Può spiegarci in che senso, come ha detto lei stessa, la lotta per il diritto a praticare la propria religione è un argomento eterno?

«Mi concentro su un momento storico particolare, il periodo tra il 1780 e il 1829. Comincio con la 'Rivolta di Gordon', la protesta contro la fine della discriminazione cattolica, e concludo con il 'Catholic Emancipation Act 1829', quando lo stato riconosce ai cattolici il diritto di votare e di praticare la loro fede e non chiede più loro di rinunciare alla dottrina della transustanziazione e dell’Eucarestia per essere eletti in parlamento».

Che ruolo ha avuto, in tutto questo, la coscienza del re Giorgio III alla quale lei dedica un capitolo nel suo libro?

«Un ruolo importantissimo. Nel 1801 re Giorgio III si rifiutò persino di senti- re pronunciata la parola emancipazione cattolica dicendo che, se l’avesse accettata, avrebbe tradito l’impegno preso alla sua incoronazione di proteggere la religione protestante. Se il suo atteggiamento fosse stato diverso la questione si sarebbe risolta facilmente. I cattolici irlandesi avrebbero ottenuto i diritti civili, se avessero acconsentito all’Unione di Inghilterra e Irlanda del 1801, seguiti da quelli inglesi. Il mio libro sarebbe stato brevissimo. A favore della concessione dei diritti ai cattolici era una buona parte delle elite, delle quali faceva parte anche il primo ministro William Pitt il giovane».

Lei proviene da una famosa famiglia aristocratica protestante.
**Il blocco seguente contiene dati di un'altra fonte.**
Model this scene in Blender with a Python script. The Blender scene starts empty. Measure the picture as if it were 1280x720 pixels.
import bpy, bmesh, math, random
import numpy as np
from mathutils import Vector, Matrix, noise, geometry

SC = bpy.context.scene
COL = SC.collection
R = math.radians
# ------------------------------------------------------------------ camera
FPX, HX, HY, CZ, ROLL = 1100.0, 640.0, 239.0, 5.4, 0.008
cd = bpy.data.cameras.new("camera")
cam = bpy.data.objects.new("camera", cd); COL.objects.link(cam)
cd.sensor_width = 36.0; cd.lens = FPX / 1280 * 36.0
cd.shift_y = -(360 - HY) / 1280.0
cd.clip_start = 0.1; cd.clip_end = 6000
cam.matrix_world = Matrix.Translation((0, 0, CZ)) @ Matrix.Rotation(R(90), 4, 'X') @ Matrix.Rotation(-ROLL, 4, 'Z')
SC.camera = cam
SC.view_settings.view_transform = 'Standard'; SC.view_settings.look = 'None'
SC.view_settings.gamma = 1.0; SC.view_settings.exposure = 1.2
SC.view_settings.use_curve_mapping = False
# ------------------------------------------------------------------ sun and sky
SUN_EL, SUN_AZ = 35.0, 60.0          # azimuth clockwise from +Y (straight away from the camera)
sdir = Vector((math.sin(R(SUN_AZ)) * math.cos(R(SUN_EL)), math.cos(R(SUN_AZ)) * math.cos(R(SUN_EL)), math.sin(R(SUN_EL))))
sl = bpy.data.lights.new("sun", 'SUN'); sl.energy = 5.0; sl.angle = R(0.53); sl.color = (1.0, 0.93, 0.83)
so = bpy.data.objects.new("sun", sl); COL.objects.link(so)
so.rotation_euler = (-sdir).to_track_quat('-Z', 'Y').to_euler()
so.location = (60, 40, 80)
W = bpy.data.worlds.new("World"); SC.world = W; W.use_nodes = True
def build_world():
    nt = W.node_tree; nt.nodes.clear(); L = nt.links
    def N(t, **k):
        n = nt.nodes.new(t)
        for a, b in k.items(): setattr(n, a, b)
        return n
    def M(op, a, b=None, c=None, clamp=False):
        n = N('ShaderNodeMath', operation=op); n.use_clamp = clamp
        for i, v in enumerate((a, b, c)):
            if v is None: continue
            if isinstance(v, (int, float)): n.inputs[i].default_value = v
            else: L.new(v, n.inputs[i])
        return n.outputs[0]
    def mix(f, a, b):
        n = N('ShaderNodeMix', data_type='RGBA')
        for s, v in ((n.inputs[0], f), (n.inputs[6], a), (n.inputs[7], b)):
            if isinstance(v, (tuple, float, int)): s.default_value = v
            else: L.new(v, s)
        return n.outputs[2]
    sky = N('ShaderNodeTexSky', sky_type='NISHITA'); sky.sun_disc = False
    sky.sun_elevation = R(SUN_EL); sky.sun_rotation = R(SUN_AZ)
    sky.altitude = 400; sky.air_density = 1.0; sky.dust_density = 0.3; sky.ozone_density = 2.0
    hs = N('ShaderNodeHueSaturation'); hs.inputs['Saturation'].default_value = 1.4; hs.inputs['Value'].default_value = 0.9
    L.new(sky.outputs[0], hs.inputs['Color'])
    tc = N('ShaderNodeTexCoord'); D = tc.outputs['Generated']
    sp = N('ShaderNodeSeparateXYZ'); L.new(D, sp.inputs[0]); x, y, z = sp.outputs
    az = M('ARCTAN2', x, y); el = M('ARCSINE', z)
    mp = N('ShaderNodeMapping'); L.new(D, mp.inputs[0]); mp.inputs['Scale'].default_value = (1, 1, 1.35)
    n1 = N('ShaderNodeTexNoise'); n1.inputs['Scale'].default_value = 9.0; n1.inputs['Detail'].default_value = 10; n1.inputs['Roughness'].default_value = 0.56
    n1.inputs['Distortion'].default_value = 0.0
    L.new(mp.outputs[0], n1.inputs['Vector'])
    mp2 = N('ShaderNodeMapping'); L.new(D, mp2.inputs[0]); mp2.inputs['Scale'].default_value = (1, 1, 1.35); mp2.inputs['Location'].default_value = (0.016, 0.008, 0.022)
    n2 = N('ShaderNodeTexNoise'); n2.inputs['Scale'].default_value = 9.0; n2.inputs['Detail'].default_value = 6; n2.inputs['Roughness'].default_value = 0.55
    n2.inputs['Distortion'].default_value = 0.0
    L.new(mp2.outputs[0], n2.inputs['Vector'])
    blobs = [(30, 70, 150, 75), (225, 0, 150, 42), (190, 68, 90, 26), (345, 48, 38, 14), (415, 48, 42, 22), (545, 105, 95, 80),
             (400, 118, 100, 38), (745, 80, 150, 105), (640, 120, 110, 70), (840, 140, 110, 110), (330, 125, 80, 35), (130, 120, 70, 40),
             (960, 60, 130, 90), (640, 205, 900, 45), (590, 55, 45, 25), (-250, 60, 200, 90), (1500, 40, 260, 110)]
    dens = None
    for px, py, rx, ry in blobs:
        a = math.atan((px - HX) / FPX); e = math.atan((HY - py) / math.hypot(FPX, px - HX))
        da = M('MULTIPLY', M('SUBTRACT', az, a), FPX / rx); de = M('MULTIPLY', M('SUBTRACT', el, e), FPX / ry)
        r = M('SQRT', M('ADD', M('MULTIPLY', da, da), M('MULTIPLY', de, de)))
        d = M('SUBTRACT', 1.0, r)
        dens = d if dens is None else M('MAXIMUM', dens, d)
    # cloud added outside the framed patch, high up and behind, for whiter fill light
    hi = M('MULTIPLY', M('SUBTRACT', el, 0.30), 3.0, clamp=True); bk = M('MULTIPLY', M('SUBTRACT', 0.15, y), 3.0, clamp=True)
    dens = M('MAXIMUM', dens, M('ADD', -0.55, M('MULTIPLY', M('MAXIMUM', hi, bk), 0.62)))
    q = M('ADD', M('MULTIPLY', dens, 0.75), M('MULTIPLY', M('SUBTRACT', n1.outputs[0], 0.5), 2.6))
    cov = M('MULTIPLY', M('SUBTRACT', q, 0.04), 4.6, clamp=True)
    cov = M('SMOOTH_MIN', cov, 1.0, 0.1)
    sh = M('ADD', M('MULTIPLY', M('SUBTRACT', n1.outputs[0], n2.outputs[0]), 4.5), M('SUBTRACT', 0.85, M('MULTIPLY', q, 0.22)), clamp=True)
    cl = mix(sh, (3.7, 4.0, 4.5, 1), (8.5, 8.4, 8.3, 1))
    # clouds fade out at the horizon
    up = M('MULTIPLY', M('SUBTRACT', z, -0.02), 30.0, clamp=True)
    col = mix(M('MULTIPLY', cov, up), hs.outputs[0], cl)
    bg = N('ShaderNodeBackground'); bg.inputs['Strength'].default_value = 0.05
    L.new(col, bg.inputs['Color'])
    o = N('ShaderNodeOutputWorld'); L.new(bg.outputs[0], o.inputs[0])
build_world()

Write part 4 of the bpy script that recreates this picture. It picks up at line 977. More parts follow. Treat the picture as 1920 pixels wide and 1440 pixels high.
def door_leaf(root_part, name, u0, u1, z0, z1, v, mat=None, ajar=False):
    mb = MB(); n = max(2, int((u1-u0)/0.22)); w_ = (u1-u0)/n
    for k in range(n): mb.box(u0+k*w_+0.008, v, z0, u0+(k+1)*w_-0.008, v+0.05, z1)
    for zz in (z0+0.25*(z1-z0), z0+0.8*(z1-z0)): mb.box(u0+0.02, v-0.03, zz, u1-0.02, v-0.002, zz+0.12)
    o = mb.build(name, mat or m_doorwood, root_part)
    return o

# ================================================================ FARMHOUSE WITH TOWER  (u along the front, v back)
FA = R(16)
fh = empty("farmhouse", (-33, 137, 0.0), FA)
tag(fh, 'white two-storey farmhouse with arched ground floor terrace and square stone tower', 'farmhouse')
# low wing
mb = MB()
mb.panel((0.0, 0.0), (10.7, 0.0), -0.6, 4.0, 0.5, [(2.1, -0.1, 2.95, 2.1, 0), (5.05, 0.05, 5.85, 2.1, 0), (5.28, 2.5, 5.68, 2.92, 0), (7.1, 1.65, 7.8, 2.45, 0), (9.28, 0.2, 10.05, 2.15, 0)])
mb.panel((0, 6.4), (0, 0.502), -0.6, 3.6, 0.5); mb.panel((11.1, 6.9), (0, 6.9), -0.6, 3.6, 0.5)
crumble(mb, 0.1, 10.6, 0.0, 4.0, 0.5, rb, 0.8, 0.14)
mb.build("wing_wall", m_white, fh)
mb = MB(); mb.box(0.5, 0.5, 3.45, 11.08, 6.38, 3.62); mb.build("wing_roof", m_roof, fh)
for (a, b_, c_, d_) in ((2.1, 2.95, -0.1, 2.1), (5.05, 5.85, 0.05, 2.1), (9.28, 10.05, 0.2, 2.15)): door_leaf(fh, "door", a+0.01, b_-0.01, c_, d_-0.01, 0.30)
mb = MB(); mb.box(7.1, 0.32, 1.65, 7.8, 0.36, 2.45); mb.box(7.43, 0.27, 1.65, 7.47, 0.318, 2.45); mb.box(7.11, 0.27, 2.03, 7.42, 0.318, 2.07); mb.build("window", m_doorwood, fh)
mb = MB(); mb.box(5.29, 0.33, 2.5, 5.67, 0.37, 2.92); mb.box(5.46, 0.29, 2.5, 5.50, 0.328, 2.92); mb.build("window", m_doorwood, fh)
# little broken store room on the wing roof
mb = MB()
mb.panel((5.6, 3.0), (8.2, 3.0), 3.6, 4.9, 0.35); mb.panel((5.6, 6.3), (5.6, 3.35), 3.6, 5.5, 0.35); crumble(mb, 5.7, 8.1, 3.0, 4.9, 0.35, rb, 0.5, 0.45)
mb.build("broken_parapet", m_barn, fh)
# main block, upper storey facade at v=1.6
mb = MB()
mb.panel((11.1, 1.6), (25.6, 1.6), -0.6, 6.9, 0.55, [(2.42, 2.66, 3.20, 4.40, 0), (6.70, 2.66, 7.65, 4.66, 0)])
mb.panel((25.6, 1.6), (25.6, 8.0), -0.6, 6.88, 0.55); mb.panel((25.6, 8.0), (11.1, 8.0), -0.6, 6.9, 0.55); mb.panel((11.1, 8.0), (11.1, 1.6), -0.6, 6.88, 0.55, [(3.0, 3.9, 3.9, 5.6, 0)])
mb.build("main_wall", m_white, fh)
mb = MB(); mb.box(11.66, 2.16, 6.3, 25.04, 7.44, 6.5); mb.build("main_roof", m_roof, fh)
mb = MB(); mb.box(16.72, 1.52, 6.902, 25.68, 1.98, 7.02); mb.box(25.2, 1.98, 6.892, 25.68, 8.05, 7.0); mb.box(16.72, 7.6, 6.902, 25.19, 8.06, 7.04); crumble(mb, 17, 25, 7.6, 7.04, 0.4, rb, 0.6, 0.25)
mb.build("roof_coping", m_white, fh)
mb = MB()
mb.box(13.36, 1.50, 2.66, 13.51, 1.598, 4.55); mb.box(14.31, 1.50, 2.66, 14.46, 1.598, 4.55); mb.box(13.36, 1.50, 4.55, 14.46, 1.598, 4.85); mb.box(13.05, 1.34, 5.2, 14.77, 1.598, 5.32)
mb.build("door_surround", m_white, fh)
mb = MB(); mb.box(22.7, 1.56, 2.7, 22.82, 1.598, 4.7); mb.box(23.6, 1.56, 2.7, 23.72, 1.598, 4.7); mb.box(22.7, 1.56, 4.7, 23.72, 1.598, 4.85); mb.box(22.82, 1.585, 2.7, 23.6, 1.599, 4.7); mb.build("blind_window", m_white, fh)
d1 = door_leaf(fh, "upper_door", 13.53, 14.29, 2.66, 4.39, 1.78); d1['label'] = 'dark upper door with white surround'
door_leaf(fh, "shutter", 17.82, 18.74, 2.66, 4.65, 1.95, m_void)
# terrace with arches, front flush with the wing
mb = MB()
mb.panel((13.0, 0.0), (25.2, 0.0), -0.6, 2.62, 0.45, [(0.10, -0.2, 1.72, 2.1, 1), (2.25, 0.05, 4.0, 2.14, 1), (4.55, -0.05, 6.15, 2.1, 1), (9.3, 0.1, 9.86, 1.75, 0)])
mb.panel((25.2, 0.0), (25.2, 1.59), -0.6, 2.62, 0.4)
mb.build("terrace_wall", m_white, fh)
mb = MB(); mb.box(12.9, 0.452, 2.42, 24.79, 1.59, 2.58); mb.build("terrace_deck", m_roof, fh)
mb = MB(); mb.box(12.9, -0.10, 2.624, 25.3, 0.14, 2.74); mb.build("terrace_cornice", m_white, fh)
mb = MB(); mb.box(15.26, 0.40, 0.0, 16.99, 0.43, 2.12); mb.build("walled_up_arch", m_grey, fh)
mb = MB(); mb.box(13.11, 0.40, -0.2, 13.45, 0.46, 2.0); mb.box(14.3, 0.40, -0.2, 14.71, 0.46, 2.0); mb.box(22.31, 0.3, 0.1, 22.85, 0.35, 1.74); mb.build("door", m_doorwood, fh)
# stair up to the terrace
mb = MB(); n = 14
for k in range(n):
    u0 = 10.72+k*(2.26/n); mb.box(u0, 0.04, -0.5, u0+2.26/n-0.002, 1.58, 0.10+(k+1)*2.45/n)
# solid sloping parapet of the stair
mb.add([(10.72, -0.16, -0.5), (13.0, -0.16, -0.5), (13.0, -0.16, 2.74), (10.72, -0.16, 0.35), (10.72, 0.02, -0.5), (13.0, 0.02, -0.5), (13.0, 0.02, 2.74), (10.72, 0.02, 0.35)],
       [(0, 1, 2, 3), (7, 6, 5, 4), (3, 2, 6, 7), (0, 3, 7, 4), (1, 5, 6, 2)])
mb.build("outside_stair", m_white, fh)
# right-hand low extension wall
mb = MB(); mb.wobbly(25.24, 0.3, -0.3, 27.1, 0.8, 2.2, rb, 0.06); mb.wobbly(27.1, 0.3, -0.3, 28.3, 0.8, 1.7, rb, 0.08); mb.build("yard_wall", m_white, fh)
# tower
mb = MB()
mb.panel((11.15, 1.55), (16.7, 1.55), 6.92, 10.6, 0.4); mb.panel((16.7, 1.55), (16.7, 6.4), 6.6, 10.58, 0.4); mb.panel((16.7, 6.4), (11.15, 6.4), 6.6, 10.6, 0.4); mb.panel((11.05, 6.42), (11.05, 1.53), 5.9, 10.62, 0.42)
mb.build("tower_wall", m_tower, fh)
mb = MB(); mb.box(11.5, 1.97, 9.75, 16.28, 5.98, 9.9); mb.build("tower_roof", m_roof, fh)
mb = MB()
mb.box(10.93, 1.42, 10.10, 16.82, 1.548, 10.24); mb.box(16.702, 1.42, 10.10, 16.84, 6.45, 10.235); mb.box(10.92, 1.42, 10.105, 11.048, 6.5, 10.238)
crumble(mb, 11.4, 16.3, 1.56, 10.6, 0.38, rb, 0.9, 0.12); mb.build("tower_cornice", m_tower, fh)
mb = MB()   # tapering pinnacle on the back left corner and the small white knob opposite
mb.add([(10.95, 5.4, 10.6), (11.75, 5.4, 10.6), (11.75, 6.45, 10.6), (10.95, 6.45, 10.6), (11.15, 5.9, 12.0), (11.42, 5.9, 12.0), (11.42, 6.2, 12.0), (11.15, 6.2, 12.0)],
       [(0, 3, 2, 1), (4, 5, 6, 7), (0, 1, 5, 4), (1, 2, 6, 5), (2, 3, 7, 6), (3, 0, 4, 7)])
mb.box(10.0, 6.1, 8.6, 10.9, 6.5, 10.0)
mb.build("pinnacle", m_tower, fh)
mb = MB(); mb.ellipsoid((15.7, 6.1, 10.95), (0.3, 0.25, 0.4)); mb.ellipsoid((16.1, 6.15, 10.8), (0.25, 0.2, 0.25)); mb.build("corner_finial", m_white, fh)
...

Suo padre lord Longford divenne cattolico quando lei aveva otto anni e sua madre lo seguì, sei anni dopo, e la lasciarono libera di scegliere. Può parlarci della sua fede?

«Scelsi la Chiesa quando avevo quattordici anni. Due anni fa ho festeggiato i miei settant’anni da cattolica con una messa nella chiesa dei Gesuiti a Farm Street, che frequento ogni domenica. Tratto di religione in molti dei libri che ho scritto. Questo volume fa seguito a un altro dedicato al complotto col quale il cattolico Guy Fawkes tentò di far saltare il parlamento nel 1605».

Ai cattolici, a partire dalla Riforma, venne vietato di votare ed essere eletti e anche di sposarsi in chiesa. Tuttavia la fede riuscì a sopravvivere per secoli grazie ad alcune famiglie nobili e anche alla devozione di fedeli umili e poveri. Come fu possibile?

«Con un sacco di ammiccamenti e strizzatine d’occhio. Il re andava a stare con le famiglie cattoliche aristocratiche più note, purché queste ultime non si dessero troppa importanza. Le cappelle si chiamavano biblioteche o mausolei. I sacerdoti si nascondevano dietro il titolo di insegnanti o valletti. Persino i duchi di Norfolk, la dinastia cattolica più nota, a volte si dichiaravano protestanti per mantenere l’accesso al Parlamento. La legge consentiva la persecuzione dei sacerdoti e proibiva ai fedeli di Roma di studiare e ereditare terreni ma spessissimo non veniva applicata».

Lei ha scritto nel suo libro che è sempre rischioso, nella storia, enfatizzare il ruolo dell’individuo a scapito degli eventi. E tuttavia dice di ammirare il carismatico avvocato cattolico Daniel O’Connell che considera l’eroe dell’emancipazione cattolica...

«O’Connell era una persona straordinaria con la visione giusta e tanto carisma. Capì che l’emancipazione cattolica non si poteva ottenere con mezzi violenti perché i soldati irlandesi, per quanto bravi, erano in numero molto inferiore a quelli inglesi e la Gran Bretagna era un Paese più forte. Proibì persino il consumo di alcol, durante la lotta, e ottenne la conquista dei diritti civili per vie democratiche e pacifiche».